A Guide for the Perplexed
A Novel
By Dara Horn
W. W. Norton &Co, 2013, 342 pages
People who read this well-written novel will enjoy the plots in this story and learn much about the history and love of literature, ancient and modern; rational philosophy, such as do people have free will and why do people suffer; and the conditions in late twelfth and late nineteenth century Egypt, as well as the complex horrifying conditions in Egypt today. They will also find themselves thinking about the question do we remember what occurred in our past, and is history documenting what actually occurred.

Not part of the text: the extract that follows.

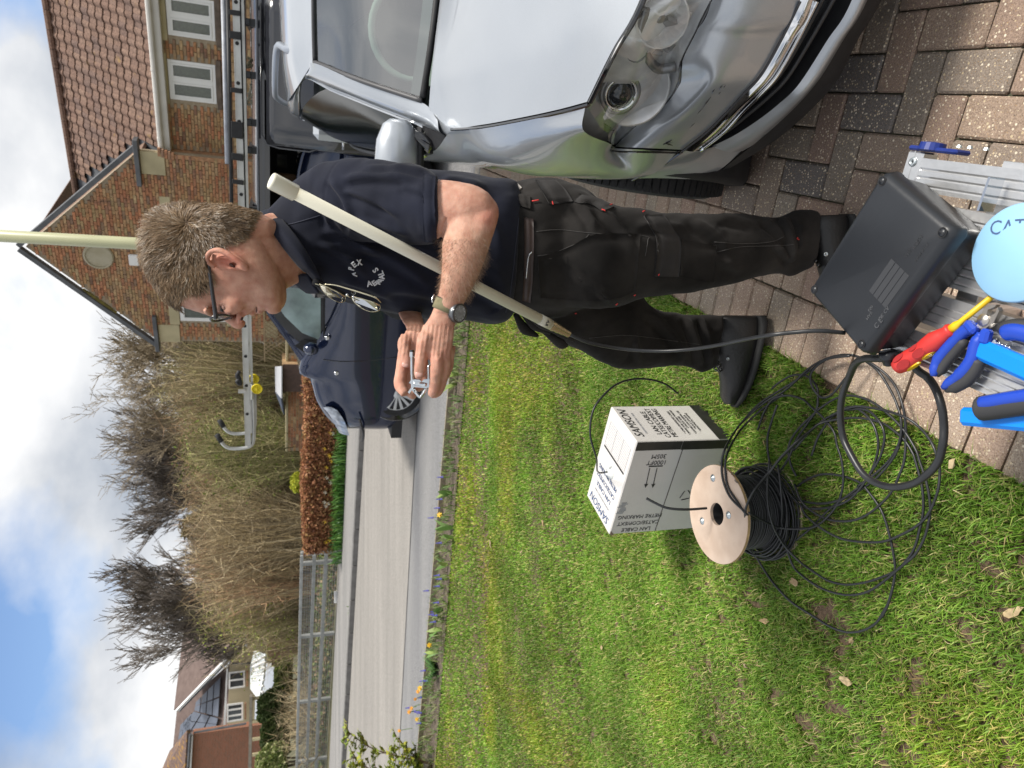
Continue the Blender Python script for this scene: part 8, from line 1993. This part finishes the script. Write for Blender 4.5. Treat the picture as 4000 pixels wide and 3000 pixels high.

The novel contains four interweaving plots: (1) A modern tale about two sister, Josie and Judith, and the creation of a computer system that records, saves, and organizes life events so that viewers can see words spoken in the past and photo. (2) The story of Moses Maimonides and his brother David during the twelfth century, with a clear and correct explanation of parts of his philosophical masterpiece The Guide for the Perplexed. (3) The bizarre and cumbersome manner in which Solomon Schechter retrieved significant and mundane ancient documents from a synagogue storing room called Genizah in the nineteenth century, and his interactions with his brother. And (4) the tale of two sisters who aided Solomon Schechter, women who had previously discovered the oldest version of the Gospel Mark, the first book of the New Testament, which clearly ended without any mention of Jesus’ resurrection. Each tale shows some conflict between the siblings and each subtly explores the subject of forgetting and remembering, and how what one recalls after events is usually not what actually occurred.
The plots, briefly stated, focus on Josie developing a computer program that Egyptian criminals want and kidnap her to secure it; Josie’s sister hating the esteem and handsome husband her brighter sister acquired; Maimonides attempting to help his people who are generally living under dismal conditions physically and mentally; Solomon Schechter trying to retrieve documents composed in the past from people who have no appreciation for science; and the help that two sisters give him.
In the first three tales one of the siblings is smarter than the other, and the other knew it and this caused the strife. The conflict is also in the fourth plot, but somewhat different and humorous. The details in the novel are based on facts although, as must occur in novels, the author takes some liberties, in this case with her invention of why Maimonides’s brother undertook his fatal sea voyage (as the author states in her afterword).